The administration tax

Every law firm has it, even if no one has named it. It is the invisible overhead that sits on top of every matter: the emails back and forth to collect client information, the standard letters that get drafted from scratch every time, the invoices that go out on day 45 when payment terms are 30, the billing records that need reconciling at month end.

None of this work requires a legal qualification. All of it requires enough time and attention to crowd out work that does.

For a 10-person firm where four fee earners are billing at £250 per hour, recovering two hours of admin per person per day is worth £520,000 annually. That calculation is not complicated. The question is why most firms have not done anything about it.

Why the problem has persisted

The honest answer is that until recently, the alternatives were all worse than the status quo. Hiring more administrators means more overhead. Off-the-shelf software solves some parts of the problem but creates integration headaches. And the kind of automation that would genuinely help — an agent that can understand a client email, extract the relevant facts, and respond appropriately — simply did not exist.

It exists now.

The best lawyers we have worked with are not resistant to automation. They are relieved by it. They became lawyers to do law, not to chase invoices.

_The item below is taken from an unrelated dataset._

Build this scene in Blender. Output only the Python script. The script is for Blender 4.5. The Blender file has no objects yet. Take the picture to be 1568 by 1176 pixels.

Where the time actually goes

Based on our work across multiple law firms, administrative time breaks down roughly as follows. Client intake — handling initial enquiries, collecting information, qualifying matters — accounts for around 18% of total non-billable time. Document preparation — drafting letters, agreements, and standard forms from scratch or from poorly maintained templates — accounts for about 24%. Billing and credit control — preparing invoices, chasing payment, reconciling accounts — accounts for 31%. Research and reference work, which is technically billable but often written off, accounts for the rest.

Each of these categories is solvable with a specific, purpose-built agent.

What the Legal Operations Suite actually does

The client intake bot handles every inbound enquiry — email, web form, or chat — with a response that is personalised, immediate, and asks exactly the right follow-up questions for that type of matter. A new personal injury enquiry gets different questions than a commercial contract dispute. The agent knows the difference.

The contract drafter generates engagement letters, NDAs, and standard agreements from a brief summary. A fee earner describes the key terms; the agent produces a first draft that requires review, not creation. The time saving on a standard NDA is typically 45 minutes.

The invoice chaser monitors every open invoice and triggers a personalised follow-up sequence at the right intervals. Not aggressive. Not impersonal. Appropriately persistent. The average payment time for firms using this agent drops from over 40 days to under 20.

What it does not change

It does not change how you practice law. The agents handle the work around the work — the communication, the documentation, the administration. Every matter still requires the judgment of a qualified professional. That is precisely the point. The agents clear the path so that professional judgment is where your fee earners spend their time, not an afterthought at the end of an admin-heavy day.